People tend to forget that the US lost 10,000 aircraft in Vietnam [including] 1,000 then state-of-the-art fighter and attack aircraft. Remember this was against a 3rd World country with a very small and unsophisticated air force against a "super power."
My recall of the BIG "lesson learned" from allied aircraft losses in VN was that 90% of aircraft losses were due to ground-launched air defenses…the lion's share being good ol' AAA. I think it had more to do with required "dumb bomb"-delivery techniques (and release altitudes) coupled with poor/repetitive mission planning and target area tactics (e.g., aircraft making multiple runs on the same target, multiple strikers using same roll-in/pull-off headings, templated/predictable ingress/egress routes, yadda yadda yadda) than A-A missile technology, although there was some of that…and arguably more significantly, poor understanding of the actual capabilities of the missiles we had at the time. Read: a lot of shooting outside of actual required launch parameters. Hence, for the Navy's part, the Ault Report and all that resulted from that. A quick "Google-source" indicates that about
260 "fixed-wing" US aircraft of all types…including RECCE drones, transports, B-52s, etc…were actually lost to enemy aircraft. There may be other/better data, but that seems in the ballpark. Given that the U.S. Air Force ALONE flew 5.25
million sorties over South Vietnam, North Vietnam, northern and southern Laos, and Cambodia (more Google-fu, and we're getting into possibly meaningless "fruit salad" comparisons/data), the number of air-to-air losses starts to lose its shock value.
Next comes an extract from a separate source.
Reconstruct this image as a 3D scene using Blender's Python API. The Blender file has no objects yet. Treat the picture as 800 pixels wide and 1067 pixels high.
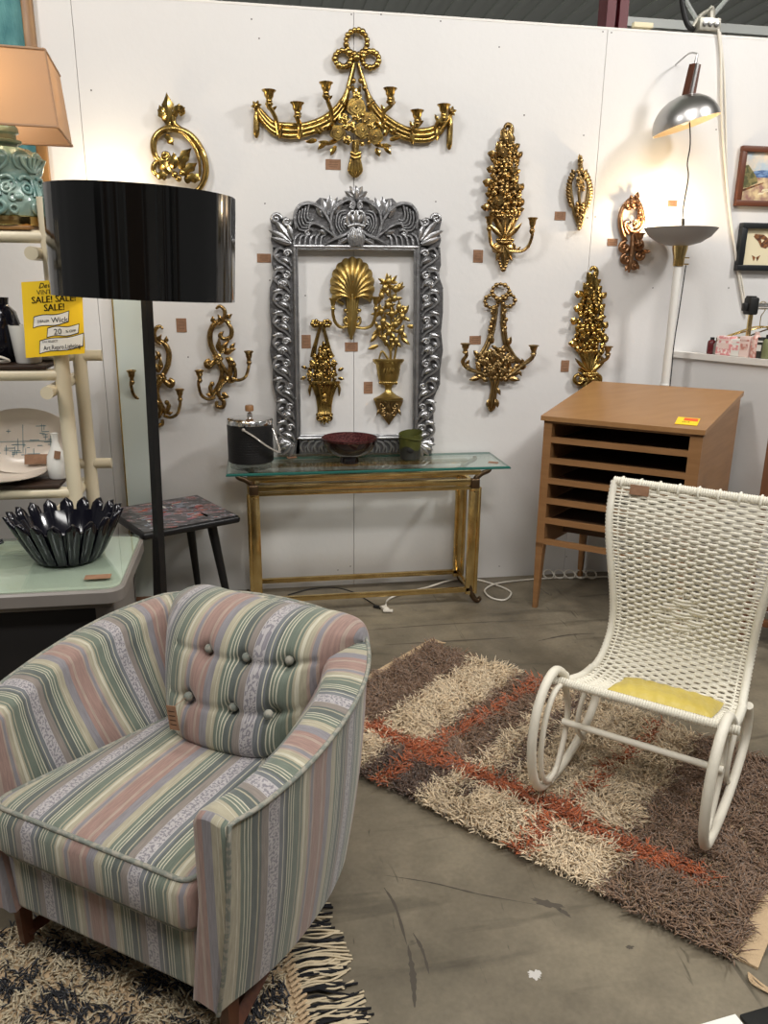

Concur with everything Catmando said about hubris and overconfidence. Just an opinion from the aging Peanut Gallery…but that's what needs to be avoided when next our folks meet any sort of capable IADS…including modern (if not 5th Gen/state-of-the-art) opposing aircraft/A-A weapons and decently trained/experienced enemy pilots.
That said, my perception is that the folks in today's cockpits still have a better overall mix of training, equipment, tactics and appreciation of their own capes/lims than does any foreseeable foe. Maybe I'm the one that's guilty of hubris/overconfidence…and I do appreciate that "quantity has a quality all its own", should a potential enemy's numerical superiority become a significant factor.